§ **Dataset section**:
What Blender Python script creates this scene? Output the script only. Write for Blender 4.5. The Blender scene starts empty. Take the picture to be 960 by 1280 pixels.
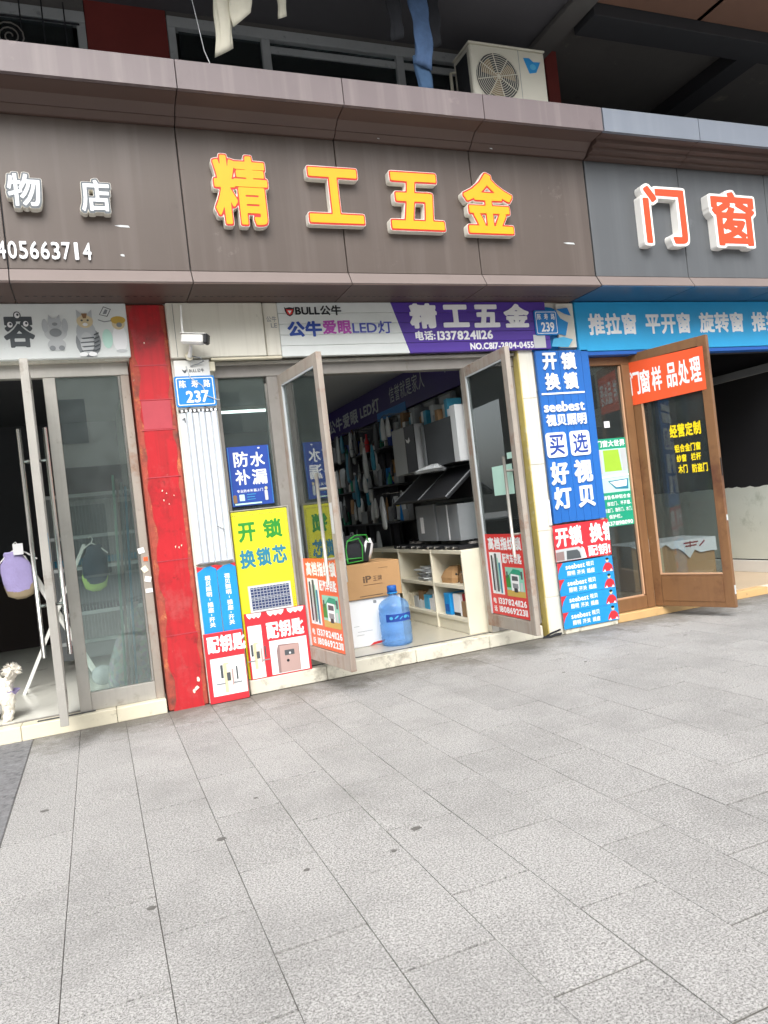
import bpy, bmesh, math, random
import numpy as np
from mathutils import Vector, Matrix
from mathutils.geometry import tessellate_polygon
random.seed(7)
S = bpy.context.scene
C = S.collection
R = math.radians

# ------------------------------------------------------------------ camera
F_PX, YAW, PIT, ROLL = 928.7, 0.373056, -0.001514, -0.112665
fw = Vector((math.sin(YAW)*math.cos(PIT), math.cos(YAW)*math.cos(PIT), math.sin(PIT)))
r0 = Vector((math.cos(YAW), -math.sin(YAW), 0)); u0 = r0.cross(fw)
rt = r0*math.cos(ROLL) + u0*math.sin(ROLL); up = -r0*math.sin(ROLL) + u0*math.cos(ROLL)
cam_d = bpy.data.cameras.new('camera'); cam = bpy.data.objects.new('camera', cam_d); C.objects.link(cam)
cam_d.sensor_fit = 'VERTICAL'; cam_d.sensor_height = 36; cam_d.lens = 36*F_PX/1280
cam_d.clip_start = .05; cam_d.clip_end = 500
m = Matrix((rt, up, -fw)).transposed().to_4x4(); m.translation = (0, -5.72, 1.29); cam.matrix_world = m
S.camera = cam
# ------------------------------------------------------------------ sky, sun, exposure (bright overcast)
SUN_EL, SUN_AZ = R(48), R(198)          # azimuth clockwise from +Y: behind the viewer, a little to the left
W = bpy.data.worlds.new('World'); S.world = W; W.use_nodes = True
nt = W.node_tree; bg = nt.nodes['Background']
sky = nt.nodes.new('ShaderNodeTexSky'); sky.sky_type = 'NISHITA'; sky.sun_disc = False
sky.sun_elevation = SUN_EL; sky.sun_rotation = SUN_AZ; sky.dust_density = 4; sky.air_density = 1.0; sky.ozone_density = 1
hs = nt.nodes.new('ShaderNodeHueSaturation'); hs.inputs['Saturation'].default_value = .22
nt.links.new(sky.outputs[0], hs.inputs['Color']); nt.links.new(hs.outputs[0], bg.inputs[0]); bg.inputs[1].default_value = .15
sl = bpy.data.lights.new('sun', 'SUN'); sl.energy = 1.3; sl.angle = R(45); sl.color = (1, .975, .94)
sun = bpy.data.objects.new('sun', sl); C.objects.link(sun)
sd = Vector((math.sin(SUN_AZ)*math.cos(SUN_EL), math.cos(SUN_AZ)*math.cos(SUN_EL), math.sin(SUN_EL)))
sun.rotation_euler = sd.to_track_quat('Z', 'Y').to_euler(); sun.location = (0, -10, 15)
S.view_settings.view_transform = 'Standard'; S.view_settings.look = 'None'
S.view_settings.gamma = 1; S.view_settings.use_curve_mapping = False
S.view_settings.exposure = 1.1
S.cycles.max_bounces = 10; S.cycles.transparent_max_bounces = 16; S.cycles.use_denoising = True

# ------------------------------------------------------------------ materials
MATS = {}
def lin(c):
    return tuple((x/12.92 if x <= .04045 else ((x+.055)/1.055)**2.4) for x in c)
def hexc(h): return lin(tuple(int(h[i:i+2], 16)/255 for i in (0, 2, 4)))
def M(name, col, rough=.6, var=.12, scale=5., metal=0., bump=0., bscale=60., dirt=None, spec=.5, rnd=0., trans=0., coat=0., streak=None):
    """procedural surface: base colour with mottling, optional dirt/rust patches (colour, amount 0-1, scale), bump, per-object variation"""
    if name in MATS: return MATS[name]
    mt = bpy.data.materials.new(name); mt.use_nodes = True; t = mt.node_tree; N = t.nodes; L = t.links
    b = N['Principled BSDF']; b.inputs['Roughness'].default_value = rough; b.inputs['Metallic'].default_value = metal
    b.inputs['Specular IOR Level'].default_value = spec
    if trans: b.inputs['Transmission Weight'].default_value = trans
    if coat: b.inputs['Coat Weight'].default_value = coat; b.inputs['Coat Roughness'].default_value = .15
    g = N.new('ShaderNodeNewGeometry')
    n1 = N.new('ShaderNodeTexNoise'); n1.inputs['Scale'].default_value = scale; n1.inputs['Detail'].default_value = 6; n1.inputs['Roughness'].default_value = .65
    L.new(g.outputs['Position'], n1.inputs['Vector'])
    mx = N.new('ShaderNodeMix'); mx.data_type = 'RGBA'
    mx.inputs[6].default_value = tuple(max(0, c*(1-var*1.6)) for c in col)+(1,); mx.inputs[7].default_value = tuple(min(1, c*(1+var*1.6)) for c in col)+(1,)
    L.new(n1.outputs['Fac'], mx.inputs[0]); out = mx.outputs[2]
    if rnd:
        oi = N.new('ShaderNodeObjectInfo'); mr = N.new('ShaderNodeMapRange'); mr.inputs[3].default_value = 1-rnd; mr.inputs[4].default_value = 1+rnd
        L.new(oi.outputs['Random'], mr.inputs[0]); hv = N.new('ShaderNodeHueSaturation'); L.new(mr.outputs[0], hv.inputs['Value']); L.new(out, hv.inputs['Color']); out = hv.outputs[0]
    ds = dirt if isinstance(dirt, list) else ([dirt] if dirt else [])
    for (dc, am, dsc) in ds:
        n2 = N.new('ShaderNodeTexNoise'); n2.inputs['Scale'].default_value = dsc; n2.inputs['Detail'].default_value = 9; n2.inputs['Roughness'].default_value = .7
        mp = N.new('ShaderNodeMapping'); mp.inputs['Location'].default_value = (dsc*3.1, am*17, 5.3); L.new(g.outputs['Position'], mp.inputs[0]); L.new(mp.outputs[0], n2.inputs['Vector'])
        rp = N.new('ShaderNodeValToRGB'); e = rp.color_ramp.elements; th = .72-.36*am; e[0].position = th; e[1].position = min(1, th+.16)
        L.new(n2.outputs['Fac'], rp.inputs[0]); m2 = N.new('ShaderNodeMix'); m2.data_type = 'RGBA'; L.new(rp.outputs[0], m2.inputs[0]); L.new(out, m2.inputs[6]); m2.inputs[7].default_value = tuple(dc)+(1,); out = m2.outputs[2]
    if streak:            # rain streaks: noise drawn out along the vertical
        sc_, am, cc_ = streak; mp = N.new('ShaderNodeMapping'); mp.inputs['Scale'].default_value = (sc_, sc_, sc_*.035); L.new(g.outputs['Position'], mp.inputs[0])
        n4 = N.new('ShaderNodeTexNoise'); n4.inputs['Scale'].default_value = 1; n4.inputs['Detail'].default_value = 5; L.new(mp.outputs[0], n4.inputs['Vector'])
        r4 = N.new('ShaderNodeMapRange'); r4.inputs[1].default_value = .5; r4.inputs[2].default_value = .75; r4.inputs[4].default_value = am; L.new(n4.outputs['Fac'], r4.inputs[0])
        m4 = N.new('ShaderNodeMix'); m4.data_type = 'RGBA'; L.new(r4.outputs[0], m4.inputs[0]); L.new(out, m4.inputs[6]); m4.inputs[7].default_value = tuple(cc_)+(1,); out = m4.outputs[2]
    L.new(out, b.inputs['Base Color'])
    if bump:
        n3 = N.new('ShaderNodeTexNoise'); n3.inputs['Scale'].default_value = bscale; n3.inputs['Detail'].default_value = 4; L.new(g.outputs['Position'], n3.inputs['Vector'])
        bp = N.new('ShaderNodeBump'); bp.inputs['Strength'].default_value = bump; bp.inputs['Distance'].default_value = .01; L.new(n3.outputs['Fac'], bp.inputs['Height']); L.new(bp.outputs[0], b.inputs['Normal'])
    MATS[name] = mt; return mt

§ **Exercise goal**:
Omit the pictures and reproduce the listing exactly.

§ **Finished answer**:
What Blender Python script creates this scene? Output the script only. Write for Blender 4.5. The Blender scene starts empty. Take the picture to be 960 by 1280 pixels.
import bpy, bmesh, math, random
import numpy as np
from mathutils import Vector, Matrix
from mathutils.geometry import tessellate_polygon
random.seed(7)
S = bpy.context.scene
C = S.collection
R = math.radians

# ------------------------------------------------------------------ camera
F_PX, YAW, PIT, ROLL = 928.7, 0.373056, -0.001514, -0.112665
fw = Vector((math.sin(YAW)*math.cos(PIT), math.cos(YAW)*math.cos(PIT), math.sin(PIT)))
r0 = Vector((math.cos(YAW), -math.sin(YAW), 0)); u0 = r0.cross(fw)
rt = r0*math.cos(ROLL) + u0*math.sin(ROLL); up = -r0*math.sin(ROLL) + u0*math.cos(ROLL)
cam_d = bpy.data.cameras.new('camera'); cam = bpy.data.objects.new('camera', cam_d); C.objects.link(cam)
cam_d.sensor_fit = 'VERTICAL'; cam_d.sensor_height = 36; cam_d.lens = 36*F_PX/1280
cam_d.clip_start = .05; cam_d.clip_end = 500
m = Matrix((rt, up, -fw)).transposed().to_4x4(); m.translation = (0, -5.72, 1.29); cam.matrix_world = m
S.camera = cam
# ------------------------------------------------------------------ sky, sun, exposure (bright overcast)
SUN_EL, SUN_AZ = R(48), R(198)          # azimuth clockwise from +Y: behind the viewer, a little to the left
W = bpy.data.worlds.new('World'); S.world = W; W.use_nodes = True
nt = W.node_tree; bg = nt.nodes['Background']
sky = nt.nodes.new('ShaderNodeTexSky'); sky.sky_type = 'NISHITA'; sky.sun_disc = False
sky.sun_elevation = SUN_EL; sky.sun_rotation = SUN_AZ; sky.dust_density = 4; sky.air_density = 1.0; sky.ozone_density = 1
hs = nt.nodes.new('ShaderNodeHueSaturation'); hs.inputs['Saturation'].default_value = .22
nt.links.new(sky.outputs[0], hs.inputs['Color']); nt.links.new(hs.outputs[0], bg.inputs[0]); bg.inputs[1].default_value = .15
sl = bpy.data.lights.new('sun', 'SUN'); sl.energy = 1.3; sl.angle = R(45); sl.color = (1, .975, .94)
sun = bpy.data.objects.new('sun', sl); C.objects.link(sun)
sd = Vector((math.sin(SUN_AZ)*math.cos(SUN_EL), math.cos(SUN_AZ)*math.cos(SUN_EL), math.sin(SUN_EL)))
sun.rotation_euler = sd.to_track_quat('Z', 'Y').to_euler(); sun.location = (0, -10, 15)
S.view_settings.view_transform = 'Standard'; S.view_settings.look = 'None'
S.view_settings.gamma = 1; S.view_settings.use_curve_mapping = False
S.view_settings.exposure = 1.1
S.cycles.max_bounces = 10; S.cycles.transparent_max_bounces = 16; S.cycles.use_denoising = True

# ------------------------------------------------------------------ materials
MATS = {}
def lin(c):
    return tuple((x/12.92 if x <= .04045 else ((x+.055)/1.055)**2.4) for x in c)
def hexc(h): return lin(tuple(int(h[i:i+2], 16)/255 for i in (0, 2, 4)))
def M(name, col, rough=.6, var=.12, scale=5., metal=0., bump=0., bscale=60., dirt=None, spec=.5, rnd=0., trans=0., coat=0., streak=None):
    """procedural surface: base colour with mottling, optional dirt/rust patches (colour, amount 0-1, scale), bump, per-object variation"""
    if name in MATS: return MATS[name]
    mt = bpy.data.materials.new(name); mt.use_nodes = True; t = mt.node_tree; N = t.nodes; L = t.links
    b = N['Principled BSDF']; b.inputs['Roughness'].default_value = rough; b.inputs['Metallic'].default_value = metal
    b.inputs['Specular IOR Level'].default_value = spec
    if trans: b.inputs['Transmission Weight'].default_value = trans
    if coat: b.inputs['Coat Weight'].default_value = coat; b.inputs['Coat Roughness'].default_value = .15
    g = N.new('ShaderNodeNewGeometry')
    n1 = N.new('ShaderNodeTexNoise'); n1.inputs['Scale'].default_value = scale; n1.inputs['Detail'].default_value = 6; n1.inputs['Roughness'].default_value = .65
    L.new(g.outputs['Position'], n1.inputs['Vector'])
    mx = N.new('ShaderNodeMix'); mx.data_type = 'RGBA'
    mx.inputs[6].default_value = tuple(max(0, c*(1-var*1.6)) for c in col)+(1,); mx.inputs[7].default_value = tuple(min(1, c*(1+var*1.6)) for c in col)+(1,)
    L.new(n1.outputs['Fac'], mx.inputs[0]); out = mx.outputs[2]
    if rnd:
        oi = N.new('ShaderNodeObjectInfo'); mr = N.new('ShaderNodeMapRange'); mr.inputs[3].default_value = 1-rnd; mr.inputs[4].default_value = 1+rnd
        L.new(oi.outputs['Random'], mr.inputs[0]); hv = N.new('ShaderNodeHueSaturation'); L.new(mr.outputs[0], hv.inputs['Value']); L.new(out, hv.inputs['Color']); out = hv.outputs[0]
    ds = dirt if isinstance(dirt, list) else ([dirt] if dirt else [])
    for (dc, am, dsc) in ds:
        n2 = N.new('ShaderNodeTexNoise'); n2.inputs['Scale'].default_value = dsc; n2.inputs['Detail'].default_value = 9; n2.inputs['Roughness'].default_value = .7
        mp = N.new('ShaderNodeMapping'); mp.inputs['Location'].default_value = (dsc*3.1, am*17, 5.3); L.new(g.outputs['Position'], mp.inputs[0]); L.new(mp.outputs[0], n2.inputs['Vector'])
        rp = N.new('ShaderNodeValToRGB'); e = rp.color_ramp.elements; th = .72-.36*am; e[0].position = th; e[1].position = min(1, th+.16)
        L.new(n2.outputs['Fac'], rp.inputs[0]); m2 = N.new('ShaderNodeMix'); m2.data_type = 'RGBA'; L.new(rp.outputs[0], m2.inputs[0]); L.new(out, m2.inputs[6]); m2.inputs[7].default_value = tuple(dc)+(1,); out = m2.outputs[2]
    if streak:            # rain streaks: noise drawn out along the vertical
        sc_, am, cc_ = streak; mp = N.new('ShaderNodeMapping'); mp.inputs['Scale'].default_value = (sc_, sc_, sc_*.035); L.new(g.outputs['Position'], mp.inputs[0])
        n4 = N.new('ShaderNodeTexNoise'); n4.inputs['Scale'].default_value = 1; n4.inputs['Detail'].default_value = 5; L.new(mp.outputs[0], n4.inputs['Vector'])
        r4 = N.new('ShaderNodeMapRange'); r4.inputs[1].default_value = .5; r4.inputs[2].default_value = .75; r4.inputs[4].default_value = am; L.new(n4.outputs['Fac'], r4.inputs[0])
        m4 = N.new('ShaderNodeMix'); m4.data_type = 'RGBA'; L.new(r4.outputs[0], m4.inputs[0]); L.new(out, m4.inputs[6]); m4.inputs[7].default_value = tuple(cc_)+(1,); out = m4.outputs[2]
    L.new(out, b.inputs['Base Color'])
    if bump:
        n3 = N.new('ShaderNodeTexNoise'); n3.inputs['Scale'].default_value = bscale; n3.inputs['Detail'].default_value = 4; L.new(g.outputs['Position'], n3.inputs['Vector'])
        bp = N.new('ShaderNodeBump'); bp.inputs['Strength'].default_value = bump; bp.inputs['Distance'].default_value = .01; L.new(n3.outputs['Fac'], bp.inputs['Height']); L.new(bp.outputs[0], b.inputs['Normal'])
    MATS[name] = mt; return mt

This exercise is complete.